Lost in Translation: Self-defence

Transcript

A. Introduction

S. 32 of the German Criminal Code may be considered unusually straightforward as far as the German approach to conflicts of interest is concerned:

[Section 32 – Self-defence]

(1) Whoever commits an act in self-defence does not act unlawfully.

(2) ‘Self-defence’ means any defensive action which is necessary to avert a present unlawful attack on oneself or another.

S. 32 is a justificatory defence which legalizes all acts which would otherwise be criminal, provided they are necessary to defend against a present unlawful attack.

The decisive difference as opposed to any other state of necessity covered by s. 34 is that there is no weighing of interests. The “sharp sword“ of s. 32 depends, in principle, solely on what constitutes an attack and what is considered necessary.

B. Defensive situation

An attack is any immediate threat to legally protected interests of the perpetrator or another person through human behaviour. The attack must be illegal, i.e. not justified in turn. Conversely, the attack may be intentional or negligent, active or due to illicit passivity, culpable or inculpable etc.
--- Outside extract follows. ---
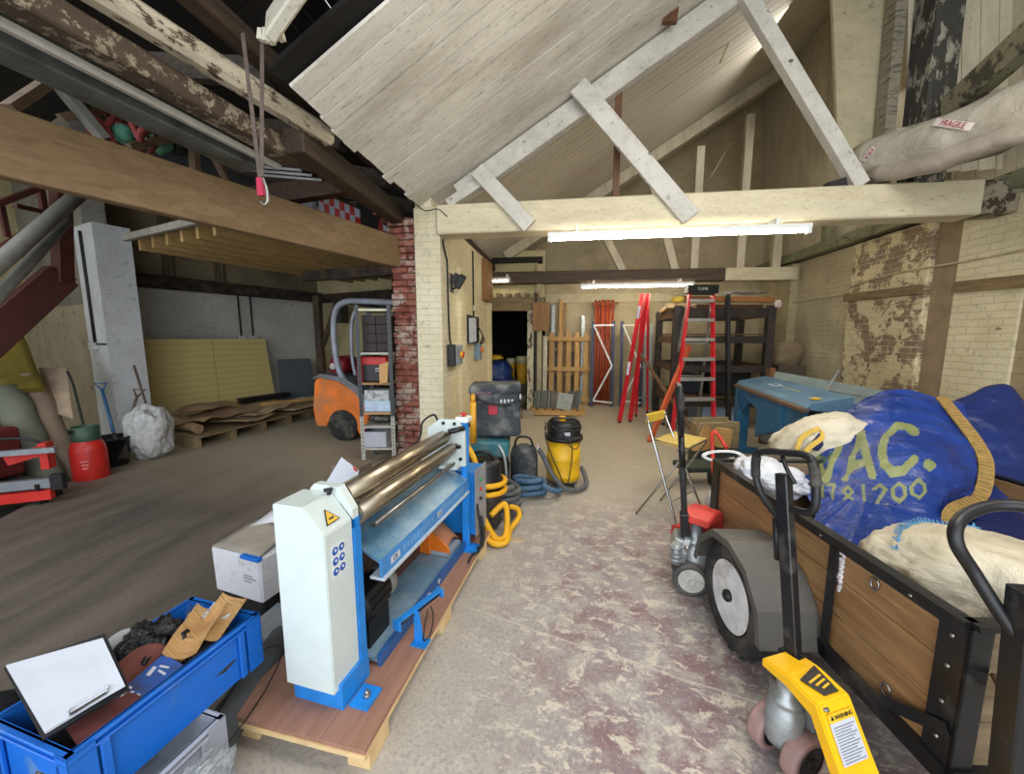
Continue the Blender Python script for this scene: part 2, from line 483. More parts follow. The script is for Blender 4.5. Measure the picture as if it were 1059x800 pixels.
# --- right wall, flaking limewash on brick, with piers
wm = brickmat('wall_right_brick', 'yz0', '#c6ba99', 0.86, grime='#aca083', brick_a='#8b7a60', brick_b='#7a6850')
B = NB(); box2(B, (4.4, -2.6, 0), (4.65, 9.95, 3.05)); struct('wall_right', B, wm)
B = NB(); box2(B, (4.30, 5.42, 0), (4.42, 6.72, 2.98), bev=0.015)
struct('trim_1', B, brickmat('pier_brick', 'yz0', '#dccfa8', 0.50, grime='#c2b48c', brick_a='#7e6150', brick_b='#8c7c5e', mortar='#a2946f'))
B = NB(); box2(B, (4.36, 5.12, 0), (4.42, 5.42, 2.98)); struct('trim_2', B, simple('bare_render_strip', '#8e7b60', 0.9, scale=6, bump=0.5))
B = NB(); box2(B, (4.35, 4.45, 0), (4.42, 5.12, 2.98)); struct('trim_3', B, brickmat('cream_pier', 'yz0', '#dfd5b4', 0.76, grime='#bfb28c', brick_a='#9b845c', brick_b='#8a7450'))
B = NB(); box2(B, (4.38, -2.6, 0), (4.42, 4.45, 2.98)); struct('trim_4', B, brickmat('near_pier', 'yz0', '#9d8d70', 0.7, grime='#857558', brick_a='#75644c', brick_b='#6a5842'))
B = NB(); box2(B, (4.26, 8.25, 0), (4.42, 8.8, 2.98), bev=0.01); struct('trim_5', B, painted('pier_paint', '#b9ad88', '#8d8060', 0.2, '#8d8262'))
B = NB(); beam(B, (4.27, 5.44, 2.17), (4.27, 6.74, 2.19), 0.06, 0.11); beam(B, (4.33, 4.2, 2.12), (4.33, 5.1, 2.15), 0.05, 0.12)
struct('trim_6', B, wood('wall_timber', '#8f7a55', '#5f4c33', 'y'))
# wall plate band under the steep slope
B = NB(); beam(B, (4.33, -2.5, 3.10), (4.33, 9.7, 3.10), 0.2, 0.16, bev=0.01)
for y in (5.35, 6.2, 7.3): box(B, (4.25, y, 3.28), (0.1, 0.14, 0.36), rot=(0, -0.05, 0))
struct('trim_7', B, painted('wall_plate_paint', '#8e9070', '#4a4434', 0.25, '#5c5a44', 0.5, stretch=(3, 1, 3)))
# --- back wall
bw = painted('back_wall_paint', '#b9aa88', '#8f7f60', 0.10, '#7c6d52', 0.3)
B = NB(); box2(B, (-0.5, 9.7, 0), (4.65, 9.95, 6.9)); box2(B, (-1.9, 9.7, 2.4), (-0.5, 9.95, 6.0)); box2(B, (-1.95, 7.6, 2.5), (-1.75, 9.9, 4.6)); struct('wall_back', B, bw)
B = NB(); box2(B, (-0.62, 8.3, 0), (-0.5, 9.95, 3.1)); struct('wall_return', B, bw)
B = NB(); box2(B, (-0.5, 9.64, 2.42), (4.4, 9.7, 2.62)); struct('trim_8', B, M_white if False else painted('ring_band', '#c2b797', '#8f8260', 0.1))
# --- left wall of the bay, from the pier to the doorway
lw = brickmat('wall_left_brick', 'yz0', '#e4d9b4', 0.93, grime='#cbbd94', brick_a='#a5895a', brick_b='#94794c', bumps=0.35)
B = NB(); box2(B, (-1.72, 4.98, 0), (-1.5, 7.42, 3.02)); box2(B, (-1.72, 7.42, 0), (-1.44, 7.6, 2.25)); struct('wall_left', B, lw)
B = NB(); box2(B, (-1.60, 5.30, 0), (-1.44, 5.62, 2.55), bev=0.006); struct('trim_9', B, lw)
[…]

Among these defensible interests are all recognized legal goods of the individual such as life, health, liberty, and property. Self-defence does not apply if exclusively public or state interests are affected, preventing cases of blatant vigilantism.

The defensive situation is objective, i.e. merely feeling threatened does not constitute self-defence.

The attack is present and s. 32 therefore applicable once it is happening or immediately imminent. During the run-up, s. 34 should suffice as justification.

Mistakenly assuming a defensive situation ultimately excludes intent but might result in negligence.

C. Defensive act

Once a present unlawful attack is at hand, the perpetrator is justified in any necessary intrusion on the rights of the attacker. Outside of the bounds of s. 32 are infringements on the rights of third parties or the commonwealth, e.g. threatening public safety by an illicit use of firearms. Public law limitations on the use of force do not necessarily curtail the right of officials to defend themselves or other persons, although they may be held accountable by their superiors.

The defensive act is necessary if it is suited to end or at least weaken or delay the attack, and if it is the most promising of all equally suitable (available) means.

One of the fundamental principles of German self-defence law is that the law-abdiding citizen must not yield to the attacker’s iniquity. Accordingly, one principly does not have to dodge the attack or resort to milder means. There are several exceptions to the aforementioned rule, related to especially severe means or ethically necessary limitations. Most prominently, one has to warn the attacker before shooting or stabbing him, if not futile. Other examples of this principle apply to inculpable attackers, such as children, or (controversially) attacks within close personal relationships. The same is true if the defender has negligently provoked the attack, whereas intentional provocations exclude self-defence altogether.

Lastly, the defender must have acted both with knowledge of the situation, and the will to defend themselves or others. The defensive will must not be subservient to other motivations. In case that will should be lacking, the “defender” may be liable for an attempted offence.

If the defender has exceeded the boundaries of self-defence out of confusion or fear, at least with regards to the intensity of the defensive act, their excess is exculpated per s. 33.